Types of Elastic Rail Clips
Elastic rail clips come in various designs, each with specific characteristics suited for different applications and rail sections.
- Pandrol-Style Clips: Perhaps the most recognized type, these clips, like the “e-Clip” and “Fastclip,” are driven into a housing or shoulder embedded in the concrete or wooden tie. The “e-Clip” is a resilient, one-piece fastener shaped like the letter ‘e’. It’s driven horizontally into the shoulder and exerts a consistent toe load on the rail foot. The “Fastclip” system is a captive system, meaning the clip stays attached to the assembly, which simplifies and speeds up installation and maintenance.
- SKL Clips: The Spannklemme (SKL) system, a tension clamp design, is widely used, particularly in Europe. It typically consists of a spring clip, a tension guide, a screw spike, and a plastic dowel set into the sleeper. Tightening the screw forces the clip’s middle loop downwards, causing its toes to press firmly onto the rail foot.
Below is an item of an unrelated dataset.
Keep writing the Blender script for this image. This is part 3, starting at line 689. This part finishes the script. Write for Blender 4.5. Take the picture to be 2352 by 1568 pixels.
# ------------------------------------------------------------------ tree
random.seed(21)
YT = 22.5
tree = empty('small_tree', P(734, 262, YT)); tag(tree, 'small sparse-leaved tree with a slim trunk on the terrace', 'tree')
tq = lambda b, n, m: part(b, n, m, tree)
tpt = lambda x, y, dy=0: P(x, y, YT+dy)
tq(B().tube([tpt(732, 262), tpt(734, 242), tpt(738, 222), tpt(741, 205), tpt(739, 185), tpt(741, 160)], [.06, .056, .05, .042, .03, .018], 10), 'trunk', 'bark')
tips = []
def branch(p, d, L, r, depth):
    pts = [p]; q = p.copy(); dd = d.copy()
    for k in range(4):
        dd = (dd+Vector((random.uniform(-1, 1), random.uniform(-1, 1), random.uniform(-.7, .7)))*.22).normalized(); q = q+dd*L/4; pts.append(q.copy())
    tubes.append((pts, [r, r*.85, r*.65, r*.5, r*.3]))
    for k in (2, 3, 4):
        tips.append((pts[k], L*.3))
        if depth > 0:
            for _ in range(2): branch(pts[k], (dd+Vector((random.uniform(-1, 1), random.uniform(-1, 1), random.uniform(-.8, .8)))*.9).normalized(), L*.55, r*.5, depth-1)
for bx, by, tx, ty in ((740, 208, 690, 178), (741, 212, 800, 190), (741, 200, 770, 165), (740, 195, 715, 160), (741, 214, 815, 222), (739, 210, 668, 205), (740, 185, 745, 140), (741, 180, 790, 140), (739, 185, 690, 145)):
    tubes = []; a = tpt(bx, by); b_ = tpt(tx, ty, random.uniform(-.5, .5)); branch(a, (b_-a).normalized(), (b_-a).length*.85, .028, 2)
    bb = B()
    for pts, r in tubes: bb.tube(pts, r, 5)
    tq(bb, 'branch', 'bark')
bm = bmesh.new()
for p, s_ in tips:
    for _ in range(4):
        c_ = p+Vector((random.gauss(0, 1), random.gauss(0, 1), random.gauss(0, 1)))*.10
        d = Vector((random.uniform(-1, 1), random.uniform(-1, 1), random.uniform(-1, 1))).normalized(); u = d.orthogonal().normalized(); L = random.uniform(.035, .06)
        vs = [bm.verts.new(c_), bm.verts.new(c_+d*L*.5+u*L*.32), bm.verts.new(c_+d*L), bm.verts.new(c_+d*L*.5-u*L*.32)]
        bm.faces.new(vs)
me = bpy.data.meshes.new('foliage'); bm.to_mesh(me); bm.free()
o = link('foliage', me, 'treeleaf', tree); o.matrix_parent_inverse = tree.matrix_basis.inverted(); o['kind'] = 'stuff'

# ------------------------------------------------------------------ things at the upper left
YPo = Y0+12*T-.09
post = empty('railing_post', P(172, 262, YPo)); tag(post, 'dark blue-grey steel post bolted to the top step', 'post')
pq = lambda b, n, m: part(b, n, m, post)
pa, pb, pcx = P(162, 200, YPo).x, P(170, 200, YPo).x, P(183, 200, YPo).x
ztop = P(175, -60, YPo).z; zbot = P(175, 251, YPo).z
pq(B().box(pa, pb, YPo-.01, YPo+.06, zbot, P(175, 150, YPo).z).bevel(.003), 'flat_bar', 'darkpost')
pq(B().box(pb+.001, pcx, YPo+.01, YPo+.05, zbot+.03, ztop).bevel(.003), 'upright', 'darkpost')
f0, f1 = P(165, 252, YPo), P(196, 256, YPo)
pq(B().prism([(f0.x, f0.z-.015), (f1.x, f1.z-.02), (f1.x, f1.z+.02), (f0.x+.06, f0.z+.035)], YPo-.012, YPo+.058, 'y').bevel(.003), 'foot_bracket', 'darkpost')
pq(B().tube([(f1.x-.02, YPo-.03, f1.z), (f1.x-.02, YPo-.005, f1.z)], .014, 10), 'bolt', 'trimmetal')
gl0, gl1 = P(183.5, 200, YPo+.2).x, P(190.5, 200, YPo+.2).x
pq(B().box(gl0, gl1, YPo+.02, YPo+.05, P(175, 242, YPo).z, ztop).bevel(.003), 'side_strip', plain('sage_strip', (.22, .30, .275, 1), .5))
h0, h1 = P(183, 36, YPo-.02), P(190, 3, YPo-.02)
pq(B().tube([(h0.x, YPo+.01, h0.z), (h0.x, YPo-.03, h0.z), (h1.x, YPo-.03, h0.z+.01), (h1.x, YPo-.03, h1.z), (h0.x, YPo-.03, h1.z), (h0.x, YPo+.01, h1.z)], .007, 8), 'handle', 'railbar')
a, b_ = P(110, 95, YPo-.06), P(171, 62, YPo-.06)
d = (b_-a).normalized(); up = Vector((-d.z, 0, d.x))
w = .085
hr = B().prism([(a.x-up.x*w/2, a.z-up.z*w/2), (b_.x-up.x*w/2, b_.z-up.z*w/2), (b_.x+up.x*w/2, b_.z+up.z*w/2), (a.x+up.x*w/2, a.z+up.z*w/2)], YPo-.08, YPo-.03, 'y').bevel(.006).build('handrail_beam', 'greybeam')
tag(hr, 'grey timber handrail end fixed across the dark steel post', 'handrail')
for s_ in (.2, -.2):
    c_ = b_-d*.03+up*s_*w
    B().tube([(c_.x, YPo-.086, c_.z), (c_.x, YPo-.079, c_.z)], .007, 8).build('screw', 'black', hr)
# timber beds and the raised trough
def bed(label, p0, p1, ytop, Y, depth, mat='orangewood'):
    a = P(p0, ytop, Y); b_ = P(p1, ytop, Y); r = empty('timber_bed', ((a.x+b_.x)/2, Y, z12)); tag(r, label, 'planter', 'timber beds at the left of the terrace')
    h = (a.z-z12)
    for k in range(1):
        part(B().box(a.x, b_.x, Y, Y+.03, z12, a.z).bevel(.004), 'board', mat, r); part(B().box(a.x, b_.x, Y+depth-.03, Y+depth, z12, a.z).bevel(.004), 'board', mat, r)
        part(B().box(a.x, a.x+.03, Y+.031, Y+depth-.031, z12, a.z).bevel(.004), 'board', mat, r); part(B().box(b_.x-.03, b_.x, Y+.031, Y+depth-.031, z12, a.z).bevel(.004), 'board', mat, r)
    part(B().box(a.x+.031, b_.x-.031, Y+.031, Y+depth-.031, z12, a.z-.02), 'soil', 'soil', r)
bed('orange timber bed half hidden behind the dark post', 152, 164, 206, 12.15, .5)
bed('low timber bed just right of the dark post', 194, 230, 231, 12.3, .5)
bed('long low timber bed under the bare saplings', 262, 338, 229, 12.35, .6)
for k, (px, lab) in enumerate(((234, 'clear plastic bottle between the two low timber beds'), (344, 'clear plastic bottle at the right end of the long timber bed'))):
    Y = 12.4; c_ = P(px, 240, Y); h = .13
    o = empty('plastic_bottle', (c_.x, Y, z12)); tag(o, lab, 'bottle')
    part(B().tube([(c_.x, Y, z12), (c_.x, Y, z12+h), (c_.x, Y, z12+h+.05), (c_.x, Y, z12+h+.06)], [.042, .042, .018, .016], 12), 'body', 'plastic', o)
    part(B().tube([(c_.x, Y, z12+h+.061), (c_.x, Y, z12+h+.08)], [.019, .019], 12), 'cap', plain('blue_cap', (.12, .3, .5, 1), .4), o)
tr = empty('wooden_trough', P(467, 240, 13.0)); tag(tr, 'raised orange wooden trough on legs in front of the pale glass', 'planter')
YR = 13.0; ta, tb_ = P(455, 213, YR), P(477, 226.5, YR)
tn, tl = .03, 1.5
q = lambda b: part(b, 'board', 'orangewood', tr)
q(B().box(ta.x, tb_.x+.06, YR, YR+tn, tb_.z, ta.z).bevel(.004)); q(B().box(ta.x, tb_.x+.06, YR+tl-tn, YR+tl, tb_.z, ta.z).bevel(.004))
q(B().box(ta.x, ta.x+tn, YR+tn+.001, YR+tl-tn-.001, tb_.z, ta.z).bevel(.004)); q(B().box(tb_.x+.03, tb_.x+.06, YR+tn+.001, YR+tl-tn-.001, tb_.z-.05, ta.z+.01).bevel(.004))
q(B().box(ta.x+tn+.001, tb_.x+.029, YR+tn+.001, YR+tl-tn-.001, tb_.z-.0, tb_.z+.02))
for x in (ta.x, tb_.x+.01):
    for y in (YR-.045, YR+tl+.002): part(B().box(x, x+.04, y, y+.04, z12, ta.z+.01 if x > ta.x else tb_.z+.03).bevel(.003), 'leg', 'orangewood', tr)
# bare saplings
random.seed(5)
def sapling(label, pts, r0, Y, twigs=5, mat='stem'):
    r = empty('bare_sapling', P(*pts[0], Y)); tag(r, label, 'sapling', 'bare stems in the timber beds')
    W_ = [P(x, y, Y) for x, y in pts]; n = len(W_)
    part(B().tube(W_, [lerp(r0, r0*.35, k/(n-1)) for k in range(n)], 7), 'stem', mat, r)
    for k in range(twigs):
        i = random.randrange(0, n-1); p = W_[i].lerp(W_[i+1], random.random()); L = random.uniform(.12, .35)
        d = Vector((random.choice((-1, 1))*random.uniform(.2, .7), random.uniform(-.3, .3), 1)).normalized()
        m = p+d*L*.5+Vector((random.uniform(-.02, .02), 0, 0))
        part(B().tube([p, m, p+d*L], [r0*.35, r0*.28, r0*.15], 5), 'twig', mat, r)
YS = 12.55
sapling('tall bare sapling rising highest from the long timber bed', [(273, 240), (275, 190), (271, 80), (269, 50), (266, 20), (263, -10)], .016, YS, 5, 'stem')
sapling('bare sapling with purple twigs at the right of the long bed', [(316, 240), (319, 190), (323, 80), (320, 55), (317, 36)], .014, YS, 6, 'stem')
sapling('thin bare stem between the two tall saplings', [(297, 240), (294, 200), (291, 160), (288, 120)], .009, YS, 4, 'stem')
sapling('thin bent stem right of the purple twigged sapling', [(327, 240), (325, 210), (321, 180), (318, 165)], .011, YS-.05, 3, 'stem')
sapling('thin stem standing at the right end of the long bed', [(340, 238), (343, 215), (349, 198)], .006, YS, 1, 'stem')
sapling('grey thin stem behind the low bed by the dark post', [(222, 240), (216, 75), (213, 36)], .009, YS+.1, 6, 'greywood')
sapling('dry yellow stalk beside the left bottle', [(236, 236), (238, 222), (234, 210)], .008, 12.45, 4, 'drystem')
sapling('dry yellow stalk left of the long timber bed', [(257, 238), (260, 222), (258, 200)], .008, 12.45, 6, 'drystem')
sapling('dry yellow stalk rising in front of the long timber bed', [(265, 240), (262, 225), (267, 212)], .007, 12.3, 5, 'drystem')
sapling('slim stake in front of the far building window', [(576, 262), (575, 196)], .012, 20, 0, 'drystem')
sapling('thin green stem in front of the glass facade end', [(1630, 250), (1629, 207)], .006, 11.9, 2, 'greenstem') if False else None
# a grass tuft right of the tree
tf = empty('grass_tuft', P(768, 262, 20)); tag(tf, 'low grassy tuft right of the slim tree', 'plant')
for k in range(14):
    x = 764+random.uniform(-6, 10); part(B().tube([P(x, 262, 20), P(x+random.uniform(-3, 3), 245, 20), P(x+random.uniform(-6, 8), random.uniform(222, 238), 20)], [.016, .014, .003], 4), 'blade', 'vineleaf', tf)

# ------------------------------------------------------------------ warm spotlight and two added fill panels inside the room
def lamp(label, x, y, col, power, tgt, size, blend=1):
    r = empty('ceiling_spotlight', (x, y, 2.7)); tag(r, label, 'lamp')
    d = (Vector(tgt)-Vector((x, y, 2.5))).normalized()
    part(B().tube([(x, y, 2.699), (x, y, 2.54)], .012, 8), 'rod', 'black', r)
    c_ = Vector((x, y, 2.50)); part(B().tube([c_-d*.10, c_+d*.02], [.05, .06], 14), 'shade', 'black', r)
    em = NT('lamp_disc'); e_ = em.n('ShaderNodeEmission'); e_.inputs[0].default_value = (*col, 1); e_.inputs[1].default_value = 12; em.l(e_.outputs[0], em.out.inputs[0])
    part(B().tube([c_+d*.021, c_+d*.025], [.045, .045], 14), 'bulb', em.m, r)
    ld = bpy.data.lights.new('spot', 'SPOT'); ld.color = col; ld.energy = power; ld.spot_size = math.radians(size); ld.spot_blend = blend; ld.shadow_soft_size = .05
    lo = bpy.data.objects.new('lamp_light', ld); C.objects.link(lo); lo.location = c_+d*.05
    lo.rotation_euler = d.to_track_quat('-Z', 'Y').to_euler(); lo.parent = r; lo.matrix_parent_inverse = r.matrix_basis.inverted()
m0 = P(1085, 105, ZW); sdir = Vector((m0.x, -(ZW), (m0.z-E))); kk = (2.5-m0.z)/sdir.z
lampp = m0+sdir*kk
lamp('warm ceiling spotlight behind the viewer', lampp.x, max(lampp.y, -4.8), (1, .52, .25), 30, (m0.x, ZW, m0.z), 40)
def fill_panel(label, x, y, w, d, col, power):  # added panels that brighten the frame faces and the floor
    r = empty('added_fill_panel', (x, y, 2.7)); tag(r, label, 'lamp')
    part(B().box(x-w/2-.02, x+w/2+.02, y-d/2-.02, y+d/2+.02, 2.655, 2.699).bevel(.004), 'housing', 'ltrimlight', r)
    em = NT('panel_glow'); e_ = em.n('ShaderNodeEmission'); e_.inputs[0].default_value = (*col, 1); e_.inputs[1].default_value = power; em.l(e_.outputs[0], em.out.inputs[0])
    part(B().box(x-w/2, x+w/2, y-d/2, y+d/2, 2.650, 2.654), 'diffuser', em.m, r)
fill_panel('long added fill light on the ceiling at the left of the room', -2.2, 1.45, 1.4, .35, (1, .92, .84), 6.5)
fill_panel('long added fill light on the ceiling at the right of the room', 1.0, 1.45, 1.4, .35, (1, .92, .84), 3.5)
This system provides high clamping force and is adjustable.
- NABLA Clips: This system uses a blade-like spring clip that is secured by a bolt and nut. The clip’s shape allows it to exert a spring force on the rail foot when tightened. It offers good electrical insulation properties and is effective at preventing rail creep.
The choice of rail clip depends on factors such as the type of traffic (high-speed passenger, heavy-haul freight), the sleeper material (wood, concrete, steel), the rail section used, and environmental conditions. For heavy-haul lines using sections like AREMA 136 RE, a high-performance elastic clip capable of providing significant clamping force and fatigue resistance is essential. The interaction between the clip, tie plate, and sleeper ensures that the precise railway track dimensions are maintained under the most demanding operational conditions.